Auf der Suche nach 445 Millionen Euro

Suche nach Millionen Euro
Suche nach Millionen Euro(c) APA NEUMAYR MMV (NEUMAYR MMV)
  • Drucken

Rechnungshof-Chef Moser liest Salzburg die Leviten. Wohnbaubeirat tagt am Samstag. In der Koalition im Bund spitzt sich der Konflikt um ein Spekulationsverbot zu.

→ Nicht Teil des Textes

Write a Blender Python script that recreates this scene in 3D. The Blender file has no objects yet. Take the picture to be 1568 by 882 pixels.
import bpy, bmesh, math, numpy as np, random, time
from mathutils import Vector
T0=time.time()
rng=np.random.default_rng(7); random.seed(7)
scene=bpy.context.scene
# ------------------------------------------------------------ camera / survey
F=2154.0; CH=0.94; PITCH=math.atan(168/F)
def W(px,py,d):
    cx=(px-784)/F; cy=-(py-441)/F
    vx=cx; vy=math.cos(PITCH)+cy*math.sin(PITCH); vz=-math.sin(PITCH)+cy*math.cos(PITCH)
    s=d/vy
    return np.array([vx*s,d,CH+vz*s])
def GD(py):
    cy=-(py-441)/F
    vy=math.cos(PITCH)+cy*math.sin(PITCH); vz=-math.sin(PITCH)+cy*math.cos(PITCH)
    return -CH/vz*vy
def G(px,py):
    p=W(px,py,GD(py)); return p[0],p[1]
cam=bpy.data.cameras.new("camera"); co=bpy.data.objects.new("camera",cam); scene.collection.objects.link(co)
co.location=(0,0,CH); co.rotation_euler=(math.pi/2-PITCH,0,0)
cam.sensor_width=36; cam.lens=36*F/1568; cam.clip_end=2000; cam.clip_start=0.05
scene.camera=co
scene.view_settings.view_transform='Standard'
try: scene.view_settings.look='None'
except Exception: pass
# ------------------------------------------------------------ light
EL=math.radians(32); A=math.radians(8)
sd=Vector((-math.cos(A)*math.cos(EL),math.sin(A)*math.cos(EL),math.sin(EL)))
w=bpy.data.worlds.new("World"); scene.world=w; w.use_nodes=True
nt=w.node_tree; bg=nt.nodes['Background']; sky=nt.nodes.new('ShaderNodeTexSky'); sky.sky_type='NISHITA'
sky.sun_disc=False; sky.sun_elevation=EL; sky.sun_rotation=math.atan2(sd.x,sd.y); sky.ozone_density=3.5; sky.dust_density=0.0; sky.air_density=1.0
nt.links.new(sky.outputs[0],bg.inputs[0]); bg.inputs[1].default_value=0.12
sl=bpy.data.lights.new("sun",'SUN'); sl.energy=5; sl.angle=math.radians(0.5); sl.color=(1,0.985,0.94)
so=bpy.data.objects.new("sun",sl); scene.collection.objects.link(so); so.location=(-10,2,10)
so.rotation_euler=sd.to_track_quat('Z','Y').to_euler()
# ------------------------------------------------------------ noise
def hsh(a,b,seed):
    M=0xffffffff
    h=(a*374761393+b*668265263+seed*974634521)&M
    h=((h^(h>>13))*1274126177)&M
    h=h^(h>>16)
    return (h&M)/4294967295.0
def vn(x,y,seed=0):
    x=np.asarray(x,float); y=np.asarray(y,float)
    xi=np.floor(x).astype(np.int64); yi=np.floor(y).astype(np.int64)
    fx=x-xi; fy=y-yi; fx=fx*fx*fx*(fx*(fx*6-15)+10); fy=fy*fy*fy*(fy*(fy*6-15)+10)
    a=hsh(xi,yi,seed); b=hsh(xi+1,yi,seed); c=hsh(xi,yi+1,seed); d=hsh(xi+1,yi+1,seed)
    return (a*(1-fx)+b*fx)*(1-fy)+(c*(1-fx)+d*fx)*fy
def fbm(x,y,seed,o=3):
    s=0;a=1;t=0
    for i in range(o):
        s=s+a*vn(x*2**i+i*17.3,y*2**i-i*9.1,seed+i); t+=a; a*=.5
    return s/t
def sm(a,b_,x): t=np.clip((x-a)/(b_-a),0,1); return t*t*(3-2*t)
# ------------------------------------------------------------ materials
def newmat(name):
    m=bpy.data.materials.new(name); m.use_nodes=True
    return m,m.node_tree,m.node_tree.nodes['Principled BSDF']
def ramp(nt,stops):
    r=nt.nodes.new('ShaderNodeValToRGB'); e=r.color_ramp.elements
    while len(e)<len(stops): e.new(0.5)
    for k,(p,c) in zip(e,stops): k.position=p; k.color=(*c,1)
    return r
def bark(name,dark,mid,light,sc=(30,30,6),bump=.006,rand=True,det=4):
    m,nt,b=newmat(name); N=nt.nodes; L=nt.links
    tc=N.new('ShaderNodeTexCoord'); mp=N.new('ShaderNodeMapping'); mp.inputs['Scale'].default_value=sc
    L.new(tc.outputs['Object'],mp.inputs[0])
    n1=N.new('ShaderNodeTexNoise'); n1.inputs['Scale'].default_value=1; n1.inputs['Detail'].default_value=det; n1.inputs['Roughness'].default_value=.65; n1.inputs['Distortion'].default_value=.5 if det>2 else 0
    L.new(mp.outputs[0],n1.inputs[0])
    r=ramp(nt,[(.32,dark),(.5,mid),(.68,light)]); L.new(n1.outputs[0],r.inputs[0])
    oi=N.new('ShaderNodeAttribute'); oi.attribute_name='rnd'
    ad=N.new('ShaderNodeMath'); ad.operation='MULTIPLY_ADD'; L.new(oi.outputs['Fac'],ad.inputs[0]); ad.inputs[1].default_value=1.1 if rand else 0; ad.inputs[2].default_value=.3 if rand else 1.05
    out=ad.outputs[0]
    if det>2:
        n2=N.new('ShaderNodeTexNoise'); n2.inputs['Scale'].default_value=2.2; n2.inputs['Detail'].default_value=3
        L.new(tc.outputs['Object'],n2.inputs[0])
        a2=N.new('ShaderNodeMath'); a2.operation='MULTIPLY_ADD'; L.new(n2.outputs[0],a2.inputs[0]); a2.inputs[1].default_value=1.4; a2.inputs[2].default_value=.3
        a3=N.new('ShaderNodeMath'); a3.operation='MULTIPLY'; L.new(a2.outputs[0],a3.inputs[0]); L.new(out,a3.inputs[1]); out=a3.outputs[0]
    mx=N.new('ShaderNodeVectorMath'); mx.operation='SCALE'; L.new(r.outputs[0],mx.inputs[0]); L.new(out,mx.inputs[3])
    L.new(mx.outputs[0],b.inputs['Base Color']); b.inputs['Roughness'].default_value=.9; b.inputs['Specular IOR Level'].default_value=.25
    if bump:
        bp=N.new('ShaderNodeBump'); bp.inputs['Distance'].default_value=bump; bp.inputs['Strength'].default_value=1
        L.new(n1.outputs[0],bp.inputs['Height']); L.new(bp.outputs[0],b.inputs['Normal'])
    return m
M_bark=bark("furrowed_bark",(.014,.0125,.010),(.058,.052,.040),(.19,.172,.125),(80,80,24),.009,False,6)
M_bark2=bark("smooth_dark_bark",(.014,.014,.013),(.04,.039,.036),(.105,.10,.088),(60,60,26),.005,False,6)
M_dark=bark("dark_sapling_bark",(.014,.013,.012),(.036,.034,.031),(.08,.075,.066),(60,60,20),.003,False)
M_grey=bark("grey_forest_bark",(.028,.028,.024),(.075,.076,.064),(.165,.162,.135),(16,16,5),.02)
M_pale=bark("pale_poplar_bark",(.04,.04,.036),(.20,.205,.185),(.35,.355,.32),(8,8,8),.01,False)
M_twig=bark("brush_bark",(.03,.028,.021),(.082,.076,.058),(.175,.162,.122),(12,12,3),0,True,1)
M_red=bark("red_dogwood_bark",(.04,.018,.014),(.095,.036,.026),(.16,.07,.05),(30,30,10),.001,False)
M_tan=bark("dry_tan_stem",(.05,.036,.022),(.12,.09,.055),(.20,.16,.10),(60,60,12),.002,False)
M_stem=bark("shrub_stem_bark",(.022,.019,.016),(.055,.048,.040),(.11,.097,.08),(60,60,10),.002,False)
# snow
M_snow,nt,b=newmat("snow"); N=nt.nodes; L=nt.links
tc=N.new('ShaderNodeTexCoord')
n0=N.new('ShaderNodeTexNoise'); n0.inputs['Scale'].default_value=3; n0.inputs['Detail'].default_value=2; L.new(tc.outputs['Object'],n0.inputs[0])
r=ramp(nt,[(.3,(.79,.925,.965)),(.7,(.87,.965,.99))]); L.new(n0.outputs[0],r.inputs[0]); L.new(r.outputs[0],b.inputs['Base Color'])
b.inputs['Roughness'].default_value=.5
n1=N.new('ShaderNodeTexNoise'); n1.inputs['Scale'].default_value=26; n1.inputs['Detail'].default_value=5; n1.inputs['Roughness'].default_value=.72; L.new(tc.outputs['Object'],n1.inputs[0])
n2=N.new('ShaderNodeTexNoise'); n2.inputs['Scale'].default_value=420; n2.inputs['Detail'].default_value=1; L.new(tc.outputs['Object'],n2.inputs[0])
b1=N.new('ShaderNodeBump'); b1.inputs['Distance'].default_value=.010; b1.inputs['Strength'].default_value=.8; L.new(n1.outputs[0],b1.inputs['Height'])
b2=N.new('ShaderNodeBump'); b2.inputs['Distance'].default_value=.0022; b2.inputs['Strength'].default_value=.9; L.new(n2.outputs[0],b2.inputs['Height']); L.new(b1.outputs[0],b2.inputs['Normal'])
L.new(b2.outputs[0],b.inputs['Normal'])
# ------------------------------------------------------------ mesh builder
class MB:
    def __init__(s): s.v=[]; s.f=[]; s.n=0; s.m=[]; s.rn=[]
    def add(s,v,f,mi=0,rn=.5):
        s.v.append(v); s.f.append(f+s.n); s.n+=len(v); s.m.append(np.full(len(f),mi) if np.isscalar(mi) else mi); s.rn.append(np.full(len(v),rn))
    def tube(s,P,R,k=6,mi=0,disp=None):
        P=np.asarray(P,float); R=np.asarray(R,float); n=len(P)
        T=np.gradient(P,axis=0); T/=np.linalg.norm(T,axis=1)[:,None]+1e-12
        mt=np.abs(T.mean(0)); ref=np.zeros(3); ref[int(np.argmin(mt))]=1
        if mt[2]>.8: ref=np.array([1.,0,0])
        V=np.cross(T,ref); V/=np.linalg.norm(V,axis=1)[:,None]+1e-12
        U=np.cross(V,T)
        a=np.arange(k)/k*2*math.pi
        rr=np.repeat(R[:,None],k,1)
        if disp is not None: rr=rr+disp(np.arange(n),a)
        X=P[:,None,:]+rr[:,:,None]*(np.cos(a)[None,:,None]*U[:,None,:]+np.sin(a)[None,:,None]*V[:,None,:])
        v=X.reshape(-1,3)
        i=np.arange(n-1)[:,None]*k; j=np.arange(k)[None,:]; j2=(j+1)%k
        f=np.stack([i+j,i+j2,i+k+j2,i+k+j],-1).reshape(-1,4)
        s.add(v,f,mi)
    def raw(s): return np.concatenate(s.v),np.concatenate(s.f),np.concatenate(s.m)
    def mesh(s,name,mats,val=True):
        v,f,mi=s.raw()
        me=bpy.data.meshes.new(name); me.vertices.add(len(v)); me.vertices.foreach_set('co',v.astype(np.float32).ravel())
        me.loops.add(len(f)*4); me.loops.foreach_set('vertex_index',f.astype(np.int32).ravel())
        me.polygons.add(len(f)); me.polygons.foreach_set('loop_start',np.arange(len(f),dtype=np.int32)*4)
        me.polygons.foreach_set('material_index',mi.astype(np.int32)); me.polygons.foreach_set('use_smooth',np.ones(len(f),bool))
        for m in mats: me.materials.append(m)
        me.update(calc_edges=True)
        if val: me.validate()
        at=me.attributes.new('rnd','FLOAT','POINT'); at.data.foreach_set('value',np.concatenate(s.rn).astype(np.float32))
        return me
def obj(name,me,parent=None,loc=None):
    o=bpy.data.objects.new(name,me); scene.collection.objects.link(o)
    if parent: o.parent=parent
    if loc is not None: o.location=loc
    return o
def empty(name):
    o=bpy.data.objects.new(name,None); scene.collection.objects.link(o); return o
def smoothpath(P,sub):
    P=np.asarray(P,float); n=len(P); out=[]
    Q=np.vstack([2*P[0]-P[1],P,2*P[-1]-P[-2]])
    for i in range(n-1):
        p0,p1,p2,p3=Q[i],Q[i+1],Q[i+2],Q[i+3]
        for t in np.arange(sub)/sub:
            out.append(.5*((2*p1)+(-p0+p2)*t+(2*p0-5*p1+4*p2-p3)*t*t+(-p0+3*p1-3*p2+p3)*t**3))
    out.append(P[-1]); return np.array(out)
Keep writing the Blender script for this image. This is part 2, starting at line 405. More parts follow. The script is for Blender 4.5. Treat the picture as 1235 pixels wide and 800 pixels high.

Salzburg/Wien. Von vorweihnachtlicher Ruhe ist nach dem Finanzskandal in Salzburg keine Spur – im Gegenteil. Denn im Zuge der Nachforschungen offenbart sich jetzt, dass 445 Millionen von 1,7 Milliarden Euro, die das Land bei der Bundesfinanzierungsagentur ausgeliehen hat, vorerst spurlos verschwunden sind. Bis Donnerstag waren die 445 Millionen jedenfalls nicht auffindbar. „In Salzburg versteht das kein Mensch“, wetterte daher Vizelandeshauptmann ÖVP-Chef Wilfried Haslauer im Gespräch mit der „Presse“. Auf Landesseite wird nun mit einem Neun-Punkte-Programm versucht zu klären, wie es dazu kommen konnte, dass unter Finanzlandesrat David Brenner (SPÖ) durch eine Beamtin bis zu 340 Millionen Euro mit riskanten Finanzgeschäften verspekuliert werden konnten.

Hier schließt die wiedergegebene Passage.